NPR在线收听:'Butterfly Tongues' Are More Ancient Than Flowers, Fossil Study Finds



We usually see butterflies hanging out around flowers and drinking nectar, but scientists have made the startling discovery that there were butterflies long before there were many flowers. NPR's Rebecca Hersher reports that scientists found this out by studying fossilized bits of butterfly from millions of years ago.

REBECCA HERSHER, BYLINE: Butterflies are really delicate creatures, so they don't preserve well, which means there aren't that many complete fossils. But a team looking at soil from Germany stumbled upon fossils of tiny butterfly scales. Scales give butterfly wings their colors.

TIMO VAN ELDIJK: If you, like, touch the wing of a butterfly, you will very often see that the color tends to fade, and that's actually the scales coming off the wing.

HERSHER: This is Timo van Eldijk over Skype. He's a master's student in the Netherlands and one of the authors of a new study published today in the journal Science Advances. He says these are the oldest butterfly fossils ever discovered, from the Jurassic period about 200 million years ago. But the most exciting thing was what van Eldijk saw when he looked at the scales under a microscope. Some of them were hollow, and that can only mean one thing - that prehistoric butterflies had proboscises. That's basically a butterfly's trunk.

ELDIJK: If you find the hollow scales, you know that this innovation of the proboscis must have already occurred before that.

HERSHER: There's no way to have hollow scales if you don't have a proboscis.

ELDIJK: No, no.

HERSHER: But here's what's weird about that - modern butterflies only use their proboscises to suck up nectar from deep inside flowers.

ELDIJK: The traditional idea is always butterfly tongue is your standard adaptation that you have when you feed on flowers, right?

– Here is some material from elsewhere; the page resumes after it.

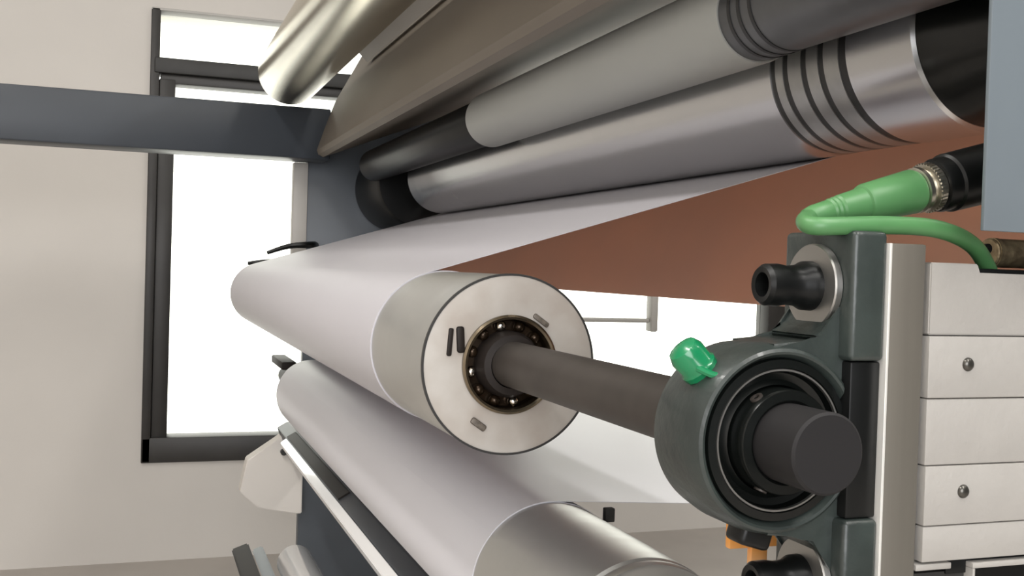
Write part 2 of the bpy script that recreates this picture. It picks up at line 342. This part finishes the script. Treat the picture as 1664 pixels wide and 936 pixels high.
# ================================================================ lower roll, its film and the beam below
LX, LZ, LR = .3344, -.2650, .0690
t = Thing('lower_roll', 'lower roller wrapped in white film beneath the winding roll', 'roller', (LX, 1.4, LZ-LR))
t.part(MB().lathe([(.06, .83), (LR, .8305), (LR, 2.149), (.06, 2.15)], origin=(LX, 0, LZ), n=128), 'film_winding', M['film2'])
t.part(MB().lathe([(0, .650), (.050, .650), (.0640, .643), (.0665, .643), (.0676, .645), (.0676, .650), (.0660, .651), (.0660, .653), (LR-.0006, .655), (LR-.0006, .83)], origin=(LX, 0, LZ), n=128), 'roller_end', M['alu'], 'bare grey grooved roller end')
t.part(MB().lathe([(.02, .56), (.02, .655)], origin=(LX, 0, LZ), n=40), 'journal', M['dark'])
t.part(MB().lathe([(.02, 2.14), (.02, PY)], origin=(LX, 0, LZ), n=40), 'journal', M['dark'])
sp = [(.752, -.300), (.765, -.262), (.752, -.228), (.72, -.2175)] + [(LX + .0010+LR*math.cos(math.radians(86.5)) , LZ + (LR+.0005)*math.sin(math.radians(86.5)))] + arc(LX, LZ, LR+.0005, 92, 140, 8)
fw = tag(MB().sheet(sp, .83, 2.15, .0005).build('film_web', M['film2']), 'white film sheet lying level from the lower roller toward the right', 'film')
t = Thing('idler_roller', 'small idler roller carrying the level white film, behind the pillow block', 'roller', (.72, 1.4, -.29))
t.part(MB().lathe([(0, .80), (.036, .80), (.036, 2.2), (0, 2.2)], origin=(.722, 0, -.258), n=48), 'roller_body', M['dark'])
p = at(988, 838, .83)
tag(MB().box(p.x-.004, p.x+.005, .826, .833, p.z-.005, p.z+.007, .001).build('edge_clip', M['dark']), 'small dark tab on the near edge of the level white film', 'tab')

t = Thing('support_beam', 'blue grey beam with a bright lip along the underside of the lower roller', 'beam', (.30, 1.4, -.43))
A, B, B2, E = D(-52.7, .50), D(-50.9, .50), D(-47.9, .505), D(-42, .58)
t.part(MB().prism([B, B2, E, (E[0]-.02, E[1]-.06), (B[0]+.02, B[1]-.06)], .35, PY, .001), 'beam_body', M['beam'])
t.part(MB().prism([A, B, (B[0]+.004, B[1]-.02), (A[0]+.004, A[1]-.012)], .35, 2.36, .001), 'bright_lip', M['whitebright'], 'bright white lip along the beam edge')
q = at(655, 872, 1.05)
t.part(MB().box(B2[0]-.035, B2[0]-.008, .94, 1.12, B2[1]-.004, B2[1]+.006, .003), 'dark_tab', M['ink'])
t.part(MB().prism([D(-50.6, .498), D(-48.2, .502), D(-48, .506), D(-50.6, .504)], 1.72, 2.36, .0008), 'dark_strip', M['ink'], 'black strip at the far end')

x, z = D(-62.8, .65)
t = Thing('bottom_roller', 'glossy white roller end at the bottom left edge of the picture', 'roller', (x, 1.6, z-.05))
t.part(MB().lathe([(0, 2.06), (.028, 2.06), (.034, 2.05), (.034, .5), (0, .5)], origin=(x, 0, z), n=80), 'roller_body', M['whitebright'])
t.part(MB().lathe([(0, .42), (.016, .42), (.016, .5)], origin=(x, 0, z), n=24), 'journal', M['dark'])
t = Thing('guard_rail', 'short dark rail left of the glossy white roller at the bottom left', 'rail', (.2, 1.6, -.66))
t.part(MB().prism([D(-68.8, .66), D(-72.0, .66), D(-72.0, .72), D(-68.8, .72)], .5, 2.36, .003), 'rail', M['ink'])
t.part(MB().prism([D(-68.6, .67), D(-66.6, .67), D(-66.6, .71), D(-68.6, .71)], .5, 2.33, .003), 'rail_plate', M['cover'], 'lighter grey flat strip beside the rail')

# ================================================================ near side: steel post, pillow block
FY = .345
t = Thing('mounting_post', 'brushed steel bar that carries the pillow block', 'bar', (.289, .37, ZF))
t.part(MB().box(.2802, .2975, FY, .405, ZF, .0150, .0007), 'bar', M['brush'])
t.part(MB().box(.2796, .2808, FY-.0003, FY+.012, -.30, .0150, .0002), 'bright_edge', M['bright'], 'bright bevelled edge')

t = Thing('pillow_block', 'dark green grey pillow block bearing holding the shaft end', 'bearing', (.28, .37, -.0635))
h = MB()
HX, HZ = SX, SZ
# body ring
h.lathe([(.0318, .3560), (.0326, .3535), (.0338, .3516), (.0348, .3513), (.0360, .3522), (.0373, .3560), (.0378, .3620), (.0378, .3780), (.0365, .3880), (.0318, .3900)], origin=(HX, 0, HZ), n=96, closed=True)
body = t.part(h, 'housing_ring', M['housing'])
# shoulder block joining ring to the feet (sweep from ring to base), outline in X-Z
def shoulder(sgn):
    o = []
    for i in range(9): 
        an = math.radians(95 - i*9); o.append((HX + .0377*math.cos(an), HZ + sgn*.0377*math.sin(an)))
    o = [(HX-.004, HZ+sgn*.0374), (HX+.008, HZ+sgn*.0385), (HX+.018, HZ+sgn*.0392), (.2520, HZ+sgn*.0405), (.2585, HZ+sgn*.0440), (.2628, HZ+sgn*.0500), (.2640, HZ+sgn*.0560), (.2796, HZ+sgn*.0560), (.2796, HZ+sgn*.0325), (.2685, HZ+sgn*.0315), (.2655, HZ+sgn*.030), (HX+.0300, HZ+sgn*.0140)]
    inner = [(HX + .0345*math.cos(math.radians(a_)), HZ + sgn*.0345*math.sin(math.radians(a_))) for a_ in range(25, 96, 10)]
    return o + inner
for sg in (1, -1):
    t.part(MB().prism(shoulder(sg), .3535, .3865, .0012), 'shoulder', M['housing'])
t.part(MB().box(.2655, .2690, .3545, .3865, HZ-.036, HZ+.036, .001), 'base_web', M['housing'])
t.part(MB().box(.2655, .2797, .3480, .3900, HZ-.0312, HZ+.0312, .001), 'arch_shade', M['black'], 'black fill standing for the shade under the arch')  # solid black box put in for the shade in the hollow
for sg in (1, -1):
    z0, z1 = sorted((HZ+sg*.0315, HZ+sg*.0830))
    f = MB().box(.2635, .2798, FY+.0008, .3930, z0, z1, .0022, 3)
    t.part(f, 'foot', M['housing'])
    bz = HZ + sg*.0605
    wv = t.part(MB().lathe([(.0070, .2598), (.0168, .2600), (.0173, .2606), (.0173, .2632), (.0070, .2632)], 'X', (0, .369, bz), 48, closed=True), 'washer', M['washer'], 'bright steel washer')
    bo = t.part(MB().lathe([(0, .2440), (.0045, .2440), (.0050, .2372), (.0072, .2368), (.0085, .2385), (.0087, .2440), (.0080, .2480), (.0084, .2530), (.0100, .2560), (.0102, .2600), (0, .2600)], 'X', (0, .369, bz), 40), 'bolt', M['black'], 'black bolt head')
# insert bearing
t.part(MB().lathe([(.0322, .3545), (.0316, .3528), (.0285, .3524), (.0280, .3540), (.0280, .3880), (.0322, .3880)], origin=(HX, 0, HZ), n=96, closed=True), 'outer_ring', M['blacksatin'])
t.part(MB().lathe([(.0282, .3534), (.0279, .3526), (.0272, .3526), (.0270, .3538), (.0276, .3548)], origin=(HX, 0, HZ), n=96, closed=True), 'seal_edge', M['washer'], 'thin bright ring')
t.part(MB().lathe([(.0271, .3536), (.0262, .3570), (.0235, .3578), (.0215, .3560), (.0205, .3580), (.0205, .38), (.0271, .38)], origin=(HX, 0, HZ), n=96, closed=True), 'seal', M['blacksatin'])
t.part(MB().lathe([(.0206, .3580), (.0206, .3480), (.0200, .3468), (.0165, .3466), (.0154, .3475), (.0154, .38)], origin=(HX, 0, HZ), n=80), 'inner_ring', M['blacksatin'])
for an in (125, 245):
    a_ = math.radians(an)
    t.part(MB().lathe([(0, .0190), (.0014, .0190), (.0014, .0212), (.0026, .0212), (.0026, .0150), (0, .0150)], origin=(HX, .3515, HZ), n=20, direction=(math.cos(a_), 0, math.sin(a_))), 'set_screw', M['shaft'])
# green grease nipple cap
cdir = Vector((-1, 0, .98)).normalized(); p0 = Vector((HX, .370, HZ)) + cdir*.0365
cap = t.part(MB().lathe([(0, .0000), (.0042, 0), (.0046, .0018), (.0076, .0024), (.0080, .0048), (.0072, .0062), (.0074, .0120), (.0062, .0150), (.0030, .0163), (0, .0165)], origin=p0 - cdir*.002 + Vector((-.0005, -.002, 0)), direction=cdir, n=14), 'grease_cap', M['green2'], 'bright green plastic cap')
q1 = p0 + Vector((-.002, -.012, -.004))
t.part(MB().tube([p0 + Vector((-.006, -.008, .002)), p0 + Vector((.0, -.0135, -.0005)), p0 + Vector((.006, -.0135, .0045)), p0 + Vector((.013, -.0125, .0075))], lambda u: .0016 - .0007*u, n=8), 'cap_strap', M['green2'], parent=cap)
# black plug below
p = at(1219, 861, .366)
s = MB().box(-.0072, .0072, -.0065, .0065, -.0062, .0062, .0022, 3); s.bm.transform(Matrix.Translation(p) @ Matrix.Rotation(math.radians(17), 4, 'Y'))
t.part(s, 'plug', M['black'], 'rounded black plug under the ring')

# orange strap behind the block
t = Thing('orange_bracket', 'orange plastic angle piece behind the underside of the pillow block', 'bracket', at(1240, 900, .43))
a, b = at(1187, 847, .43), at(1294, 886, .43)
t.part(MB().box(a.x, b.x, .43, .4345, b.z, a.z+.004, .001), 'top_flange', M['orange'])
a, b = at(1222, 880, .43), at(1247, 936, .43)
t.part(MB().box(a.x, b.x, .4302, .4345, b.z-.10, a.z+.002, .001), 'upright', M['orange'])

# ================================================================ profile block with five strips
t = Thing('profile_block', 'pale grey block of five stacked metal strips at the right edge', 'profile', (.36, .36, -.12))
zz = [.00826, -.0214, -.0469, -.0741, -.0986, -.1135]
BX1 = .520
for i in range(5):
    xs = .2993 + .0016*(.5 if i == 0 else 1 + .35*(i-1))*.4; top, bot = zz[i]-.00022, zz[i+1]+.00022
    s = MB()
    if i == 0:
        s.prism([(xs, bot), (BX1, bot), (BX1, .0040), (.3239, .0040), (.3236, top), (xs, top)], FY-.0005, .392, .0005)
    else:
        s.box(xs, BX1, FY-.0005 - .0004*(i % 2), .392, bot, top, .0005)
    st = t.part(s, 'strip', M['panel'])
t.part(MB().box(.2985, BX1, .349, .3915, -.1130, .0036, 0), 'backing', M['black'])
for z in (-.0330, -.0850):
    t.part(MB().lathe([(0, .3424), (.0012, .3425), (.0022, .3430), (.0028, .3438), (.0030, .3450), (.0010, .3460)], origin=(.3197, 0, z), n=28), 'screw', M['dome'], 'dark domed screw')
t.part(MB().box(.2975, .3000, .352, .39, -.11, .004), 'gasket', M['black'])
t.part(MB().box(.2982, .3160, FY, .39, -.1168, -.1142, .0004), 'lower_lip', M['panel'])
t.part(MB().box(.3160, BX1, FY+.003, .39, -.1200, -.1140, .0004), 'shadow_slot', M['black'])
t.part(MB().box(.3262, BX1, FY-.001, FY+.02, -.1172, -.1150, .0003).box(.3262, .3275, FY-.001, FY+.02, -.14, -.1172, .0003), 'socket_frame', M['panel'])
t.part(MB().box(.3275, BX1, FY+.002, FY+.02, -.14, -.1172), 'socket', M['black'])
t.part(MB().box(.2975, BX1, FY+.004, .39, -.9, -.1190), 'pedestal', M['dark'])

# cover plate top right
t = Thing('cover_plate', 'blue grey painted sheet cover at the top right corner', 'panel', (.45, .33, .0209))
t.part(MB().box(.3118, .70, .3300, .3320, .0209, .60, .0004), 'sheet', M['cover'])
t.part(MB().box(.67, .70, .3322, .36, ZF, .60, .002), 'support_leg', M['cover'])

# ================================================================ connector, cable, brass fitting
CYc = .372
p_t, p_b = at(1318, 352, CYc), at(1640, 272, CYc)
ax = (p_b - p_t).normalized(); 
def along(px): 
    k = (px-1318)/(1640-1318); return (at(p_px(k)[0], p_px(k)[1], CYc) - p_t).dot(ax)
def p_px(k): return (1318 + 322*k, 352 - 80*k)
L = along
t = Thing('cable_connector', 'green moulded connector plugged into a black socket above the block', 'connector', tuple(p_t))
t.part(MB().lathe([(0, L(1306)), (.0035, L(1308)), (.0046, L(1320)), (.0052, L(1345)), (.0050, L(1347)), (.0056, L(1350)), (.0052, L(1354)), (.0058, L(1357)), (.0054, L(1361)), (.0061, L(1364)), (.0070, L(1400)), (.0079, L(1402)), (.0083, L(1406)), (.0096, L(1480)), (.0090, L(1486)), (0, L(1486))], origin=p_t, direction=ax, n=48), 'green_body', M['green'])
s = MB().lathe([(.0080, L(1486)), (.0099, L(1488)), (.0099, L(1494)), (.0086, L(1497)), (.0086, L(1501)), (.0103, L(1502)), (.0105, L(1512)), (.0100, L(1515)), (.0080, L(1516))], origin=p_t, direction=ax, n=48)
ring = t.part(s, 'coupling_ring', M['knurl'], 'knurled metal ring')
s = MB()
a1 = ax.orthogonal().normalized(); b1 = ax.cross(a1)
for k in range(40):
    an = 2*math.pi*k/40; c_ = p_t + ax*L(1507) + (a1*math.cos(an)+b1*math.sin(an))*.0105
    Rm = Matrix((( *(a1*math.cos(an)+b1*math.sin(an)), 0), (*(-a1*math.sin(an)+b1*math.cos(an)), 0), (*ax, 0), (0, 0, 0, 1))).transposed()
    bmesh.ops.create_cube(s.bm, size=1, matrix=Matrix.Translation(c_) @ Rm @ Matrix.Diagonal((.0008, .0008, .0028, 1)))
t.part(s, 'knurling', M['knurl'], parent=ring)
t.part(MB().lathe([(.0080, L(1514)), (.0112, L(1517)), (.0118, L(1522)), (.0118, L(1535)), (.0128, L(1538)), (.0134, L(1640)), (0, L(1640))], origin=p_t, direction=ax, n=48), 'socket', M['black'], 'black socket body')
pts = [at(1335, 350, .373), at(1318, 353, .372), at(1308, 360, .364), at(1322, 367, .355), at(1370, 367, .352), at(1440, 366, .352), at(1510, 370, .353), at(1555, 383, .357), at(1585, 403, .362), at(1603, 432, .368), at(1610, 450, .370)]
tag(MB().tube(pts, .0037, n=20, smooth=8).build('green_cable', M['green']), 'green cable looping from the connector down into the block', 'cable')
t = Thing('brass_fitting', 'worn brass fitting with a dark hole beside the green cable', 'fitting', at(1630, 430, .376))
p = at(1634, 412, .376)
t.part(MB().lathe([(0, -.0100), (.0060, -.0100), (.0065, -.0094), (.0065, .018), (0, .018)], 'X', p, 32), 'barrel', M['brass'])
t.part(MB().lathe([(.0052, -.009), (.0068, -.0085), (.0068, -.006), (.0052, -.0055)], 'X', p, 32, closed=True), 'collar', M['brass'])
pb = at(1606, 404, .3695)
t.part(MB().lathe([(0, 0), (.0022, 0), (.0022, .002), (0, .002)], origin=pb, n=20), 'side_hole', M['black'])
t.part(MB().box(.3239, .40, .352, .385, .0030, .0064, .0006), 'foot', M['black'])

HERSHER: But that can't be right because the ancient butterflies with the hollows scales and the proboscises were flying around long before there were any flowering plants on Earth. So what were butterflies using their tongues for - hard to know. They might have still used them to eat, maybe droplets on the surface of cones instead of flower nectar. Or maybe the tongue helped them stay hydrated. The Jurassic, after all, was a pretty dry time. Rebecca Hersher, NPR News.